Gargi Chaudhuri, Chief Investment and Portfolio Strategist for BlackRock Americas, said, "We need some certainty on the fiscal policy front, and as the inauguration takes place, we will hear more news on this front. The uncertainty surrounding the issuance of US Treasury bonds will make buyers hesitant."
Traders expect the US 10-year Treasury yield to rise to 5%.
Meanwhile, economic data such as job vacancies and service industry data released on Tuesday were more optimistic, delaying expectations for further Fed rate cuts to the second half of this year.
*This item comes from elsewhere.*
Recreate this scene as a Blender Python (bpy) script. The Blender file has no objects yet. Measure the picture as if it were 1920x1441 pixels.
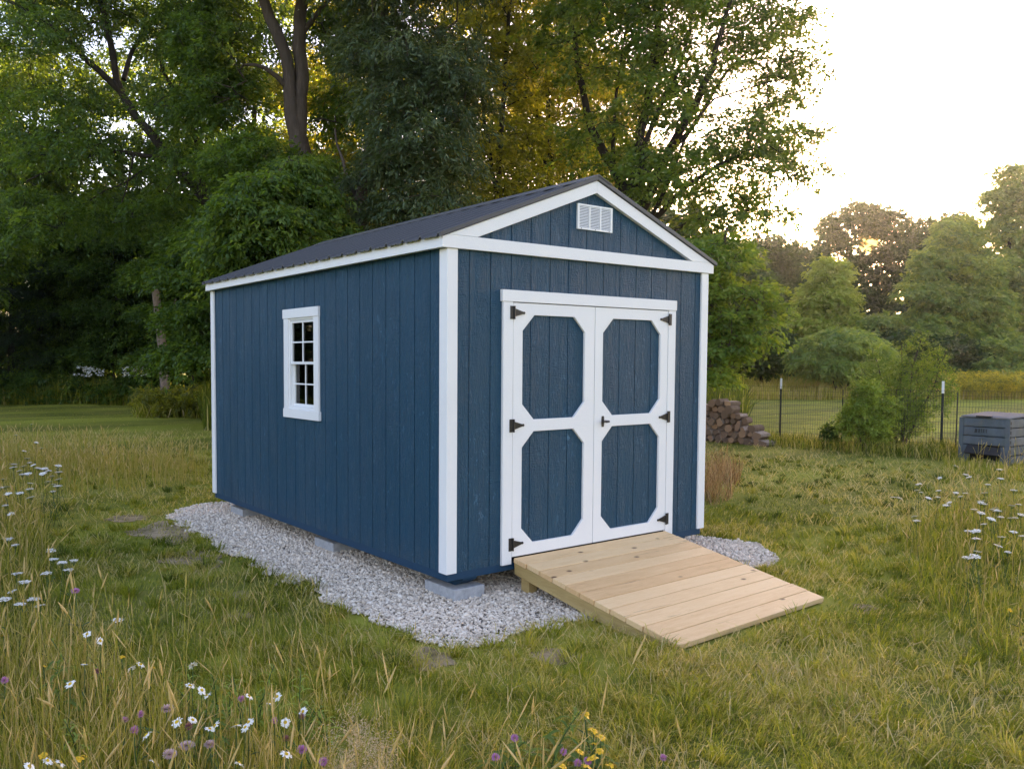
import bpy, bmesh, math, random
import numpy as np
from mathutils import Vector, Matrix

S = bpy.context.scene
COL = S.collection
random.seed(11)
rng = np.random.default_rng(11)

# ------------------------------------------------------------------ camera
CAM = np.array([-3.6089, -4.7891, 1.7008])
YAW, PITCH, ROLL = 0.6105, -0.0512, 0.0015
FPX, PX, PY = 1549.67, 784.26, 755.1          # focal length and principal point, in pixels of a 1920 x 1441 frame
_cy, _sy, _cp, _sp, _cr, _sr = (math.cos(YAW), math.sin(YAW), math.cos(PITCH), math.sin(PITCH), math.cos(ROLL), math.sin(ROLL))
FWD = np.array([_sy * _cp, _cy * _cp, _sp])
_r = np.array([_cy, -_sy, 0.0])
_u = np.cross(_r, FWD)
RIGHT, UP = _r * _cr + _u * _sr, -_r * _sr + _u * _cr
FLATF, FLATR = np.array([_sy, _cy, 0.0]), np.array([_cy, -_sy, 0.0])
cam_data = bpy.data.cameras.new("camera")
cam = bpy.data.objects.new("camera", cam_data)
COL.objects.link(cam)
S.camera = cam
cam_data.sensor_width = 36.0
cam_data.lens = 36.0 * FPX / 1920.0
cam_data.shift_x = (960.0 - PX) / 1920.0
cam_data.shift_y = (PY - 720.5) / 1920.0
cam_data.clip_start, cam_data.clip_end = 0.05, 3000.0
m = Matrix.Identity(4)
for i in range(3):
    m[i][0], m[i][1], m[i][2], m[i][3] = RIGHT[i], UP[i], -FWD[i], CAM[i]
cam.matrix_world = m

# ------------------------------------------------------------------ world and sun
SUN_EL, SUN_AZ = math.radians(7.1), math.radians(63.3)      # azimuth from +Y towards +X
SUN_DIR = Vector((math.sin(SUN_AZ) * math.cos(SUN_EL), math.cos(SUN_AZ) * math.cos(SUN_EL), math.sin(SUN_EL)))
W = bpy.data.worlds.new("World")
S.world = W
W.use_nodes = True
wn, wl = W.node_tree.nodes, W.node_tree.links
wn.clear()
sky = wn.new("ShaderNodeTexSky")
sky.sky_type = 'NISHITA'
sky.sun_disc = False
sky.sun_elevation = SUN_EL
sky.sun_rotation = SUN_AZ
sky.altitude = 200.0
sky.air_density = 1.0
sky.dust_density = 1.5
sky.ozone_density = 1.0
bg = wn.new("ShaderNodeBackground")
bg.inputs[1].default_value = 0.15
wo = wn.new("ShaderNodeOutputWorld")
tint = wn.new("ShaderNodeMix"); tint.data_type = 'RGBA'; tint.blend_type = 'MULTIPLY'     # evening sky a little rosier than the model's
tint.inputs[0].default_value = 1.0; tint.inputs[7].default_value = (1.20, 1.0, 1.10, 1)
wl.new(sky.outputs[0], tint.inputs[6]); wl.new(tint.outputs[2], bg.inputs[0])
wl.new(bg.outputs[0], wo.inputs[0])
sd = bpy.data.lights.new("sun_lamp", 'SUN')
sd.energy = 5.0
sd.angle = math.radians(0.5)
sd.color = (1.0, 0.74, 0.42)
so = bpy.data.objects.new("sun_lamp", sd)
COL.objects.link(so)
so.rotation_euler = SUN_DIR.to_track_quat('Z', 'Y').to_euler()
so.location = (20, 10, 30)

S.view_settings.view_transform = 'Standard'
S.view_settings.look = 'None'
S.view_settings.exposure = 2.45
S.view_settings.gamma = 1.0
S.render.engine = 'CYCLES'
S.cycles.max_bounces = 8
S.cycles.diffuse_bounces = 4
S.cycles.glossy_bounces = 3
S.cycles.transmission_bounces = 6
S.cycles.transparent_max_bounces = 8
S.cycles.use_denoising = True
S.cycles.sample_clamp_indirect = 6.0

# ------------------------------------------------------------------ placing helpers
GZ = -0.10                                                   # height of the ground


def ray(u, v):
    return FWD + RIGHT * (u - PX) / FPX - UP * (v - PY) / FPX


def at(u, v, depth):
    return CAM + ray(u, v) * depth


def on_z(u, v, z=GZ):
    r = ray(u, v)
    return CAM + r * ((z - CAM[2]) / r[2])


def foot(u, depth, z=GZ):
    a, b = at(u, 600, depth), at(u, 800, depth)
    v = 600 + 200 * (a[2] - z) / (a[2] - b[2])
    return at(u, v, depth)


def depth_of(p):
    return (np.asarray(p) - CAM) @ FWD


# ------------------------------------------------------------------ object helpers
def tag(o, label=None, cat=None, group=None, kind=None):
    if label: o["label"] = label
    if cat: o["category"] = cat
    if group: o["group"] = group
    if kind: o["kind"] = kind
    return o


def empty(name, loc, rz=0.0):
    o = bpy.data.objects.new(name, None)
    o.empty_display_size = 0.1
    COL.objects.link(o)
    o.location = [float(x) for x in loc]
    o.rotation_euler = (0, 0, rz)
    return o


def copy_tree(o, parent=None):
    c = o.copy()
    COL.objects.link(c)
    c.parent = parent
    for ch in o.children:
        copy_tree(ch, c)
    return c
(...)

In this background, investors are preparing for a significant rise in yields. Options data released by the Chicago Mercantile Exchange on Tuesday show a new trading target of reaching a 5% yield on the US 10-year Treasury bond by the end of February. This may just be the beginning: Padhraic Garvey, Global Head of Debt and Rate Strategy at ING, expects the US 10-year Treasury yield to be around 5.5% by the end of 2025, while Arif Husain of T. Rowe Price believes that a 6% yield is possible.
As US Treasury yields have recently surged, it appears that short positions in the futures market are also increasing. Over the past 5 trading days, open interest in what are known as ultra 10-year US Treasury bond contracts has increased daily. Furthermore, in the past 9 trading days, open interest in long-term US Treasury futures contracts has increased on 8 trading days. An increase in open interest during a market sell-off period indicates that investors are increasing their bearish bets.
Certainly, despite the steady rise in yields, some investors see opportunities at the start of the new trading year. The most recent client survey from JPMorgan Chase shows that long positions have reached their highest level in over a year, although short positions have also increased over the past week.
According to the JPMorgan Chase client survey for the week ending January 6th, long positions increased by 8 percentage points, reaching the highest level since December 4, 2023, while short positions increased by 6 percentage points.